▶ _Information provided_:
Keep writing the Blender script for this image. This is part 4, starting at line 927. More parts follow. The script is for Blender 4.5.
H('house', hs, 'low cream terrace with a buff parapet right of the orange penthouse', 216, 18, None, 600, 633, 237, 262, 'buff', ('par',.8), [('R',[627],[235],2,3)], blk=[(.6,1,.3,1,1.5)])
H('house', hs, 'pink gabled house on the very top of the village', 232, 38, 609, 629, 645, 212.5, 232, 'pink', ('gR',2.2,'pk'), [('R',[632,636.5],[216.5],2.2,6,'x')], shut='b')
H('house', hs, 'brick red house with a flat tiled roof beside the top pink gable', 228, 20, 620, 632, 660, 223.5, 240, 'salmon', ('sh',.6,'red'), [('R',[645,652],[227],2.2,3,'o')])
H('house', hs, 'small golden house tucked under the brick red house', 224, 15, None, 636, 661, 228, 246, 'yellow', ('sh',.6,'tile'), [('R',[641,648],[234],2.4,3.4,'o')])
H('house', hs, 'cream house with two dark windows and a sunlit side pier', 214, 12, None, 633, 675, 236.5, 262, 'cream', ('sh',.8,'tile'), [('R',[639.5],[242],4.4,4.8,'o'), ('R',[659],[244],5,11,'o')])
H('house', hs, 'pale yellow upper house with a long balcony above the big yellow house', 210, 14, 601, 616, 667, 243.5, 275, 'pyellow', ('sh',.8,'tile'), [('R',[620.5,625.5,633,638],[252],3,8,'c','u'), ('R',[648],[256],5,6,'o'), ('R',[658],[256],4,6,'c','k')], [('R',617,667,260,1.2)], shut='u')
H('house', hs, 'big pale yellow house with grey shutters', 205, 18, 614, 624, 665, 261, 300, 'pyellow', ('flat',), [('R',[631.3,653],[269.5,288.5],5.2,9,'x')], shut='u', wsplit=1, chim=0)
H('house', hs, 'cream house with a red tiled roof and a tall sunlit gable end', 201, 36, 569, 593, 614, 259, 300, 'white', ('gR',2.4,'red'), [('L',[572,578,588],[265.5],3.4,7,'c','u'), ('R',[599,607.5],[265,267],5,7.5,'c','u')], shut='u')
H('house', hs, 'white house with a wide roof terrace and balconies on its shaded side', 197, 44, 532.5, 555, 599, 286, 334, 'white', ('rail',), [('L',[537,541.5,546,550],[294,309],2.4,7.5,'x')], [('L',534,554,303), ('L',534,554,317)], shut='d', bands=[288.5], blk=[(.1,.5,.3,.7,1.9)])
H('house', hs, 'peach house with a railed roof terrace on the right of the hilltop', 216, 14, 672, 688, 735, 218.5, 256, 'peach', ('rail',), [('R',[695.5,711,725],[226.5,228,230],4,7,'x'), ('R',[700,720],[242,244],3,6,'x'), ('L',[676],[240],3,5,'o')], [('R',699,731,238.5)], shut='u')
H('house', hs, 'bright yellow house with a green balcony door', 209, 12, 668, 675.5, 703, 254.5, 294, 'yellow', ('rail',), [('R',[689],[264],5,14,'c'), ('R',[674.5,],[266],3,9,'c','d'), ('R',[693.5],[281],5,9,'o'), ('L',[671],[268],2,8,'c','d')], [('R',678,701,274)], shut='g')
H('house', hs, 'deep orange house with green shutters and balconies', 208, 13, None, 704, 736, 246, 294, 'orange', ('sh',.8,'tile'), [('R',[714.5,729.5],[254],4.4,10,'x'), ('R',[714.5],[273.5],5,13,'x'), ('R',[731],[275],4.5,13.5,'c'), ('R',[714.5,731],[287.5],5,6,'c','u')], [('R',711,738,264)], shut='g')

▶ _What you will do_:
Your task is to quote the listing above word for word.

▶ _Solved exercise_:
Keep writing the Blender script for this image. This is part 4, starting at line 927. More parts follow. The script is for Blender 4.5.
H('house', hs, 'low cream terrace with a buff parapet right of the orange penthouse', 216, 18, None, 600, 633, 237, 262, 'buff', ('par',.8), [('R',[627],[235],2,3)], blk=[(.6,1,.3,1,1.5)])
H('house', hs, 'pink gabled house on the very top of the village', 232, 38, 609, 629, 645, 212.5, 232, 'pink', ('gR',2.2,'pk'), [('R',[632,636.5],[216.5],2.2,6,'x')], shut='b')
H('house', hs, 'brick red house with a flat tiled roof beside the top pink gable', 228, 20, 620, 632, 660, 223.5, 240, 'salmon', ('sh',.6,'red'), [('R',[645,652],[227],2.2,3,'o')])
H('house', hs, 'small golden house tucked under the brick red house', 224, 15, None, 636, 661, 228, 246, 'yellow', ('sh',.6,'tile'), [('R',[641,648],[234],2.4,3.4,'o')])
H('house', hs, 'cream house with two dark windows and a sunlit side pier', 214, 12, None, 633, 675, 236.5, 262, 'cream', ('sh',.8,'tile'), [('R',[639.5],[242],4.4,4.8,'o'), ('R',[659],[244],5,11,'o')])
H('house', hs, 'pale yellow upper house with a long balcony above the big yellow house', 210, 14, 601, 616, 667, 243.5, 275, 'pyellow', ('sh',.8,'tile'), [('R',[620.5,625.5,633,638],[252],3,8,'c','u'), ('R',[648],[256],5,6,'o'), ('R',[658],[256],4,6,'c','k')], [('R',617,667,260,1.2)], shut='u')
H('house', hs, 'big pale yellow house with grey shutters', 205, 18, 614, 624, 665, 261, 300, 'pyellow', ('flat',), [('R',[631.3,653],[269.5,288.5],5.2,9,'x')], shut='u', wsplit=1, chim=0)
H('house', hs, 'cream house with a red tiled roof and a tall sunlit gable end', 201, 36, 569, 593, 614, 259, 300, 'white', ('gR',2.4,'red'), [('L',[572,578,588],[265.5],3.4,7,'c','u'), ('R',[599,607.5],[265,267],5,7.5,'c','u')], shut='u')
H('house', hs, 'white house with a wide roof terrace and balconies on its shaded side', 197, 44, 532.5, 555, 599, 286, 334, 'white', ('rail',), [('L',[537,541.5,546,550],[294,309],2.4,7.5,'x')], [('L',534,554,303), ('L',534,554,317)], shut='d', bands=[288.5], blk=[(.1,.5,.3,.7,1.9)])
H('house', hs, 'peach house with a railed roof terrace on the right of the hilltop', 216, 14, 672, 688, 735, 218.5, 256, 'peach', ('rail',), [('R',[695.5,711,725],[226.5,228,230],4,7,'x'), ('R',[700,720],[242,244],3,6,'x'), ('L',[676],[240],3,5,'o')], [('R',699,731,238.5)], shut='u')
H('house', hs, 'bright yellow house with a green balcony door', 209, 12, 668, 675.5, 703, 254.5, 294, 'yellow', ('rail',), [('R',[689],[264],5,14,'c'), ('R',[674.5,],[266],3,9,'c','d'), ('R',[693.5],[281],5,9,'o'), ('L',[671],[268],2,8,'c','d')], [('R',678,701,274)], shut='g')
H('house', hs, 'deep orange house with green shutters and balconies', 208, 13, None, 704, 736, 246, 294, 'orange', ('sh',.8,'tile'), [('R',[714.5,729.5],[254],4.4,10,'x'), ('R',[714.5],[273.5],5,13,'x'), ('R',[731],[275],4.5,13.5,'c'), ('R',[714.5,731],[287.5],5,6,'c','u')], [('R',711,738,264)], shut='g')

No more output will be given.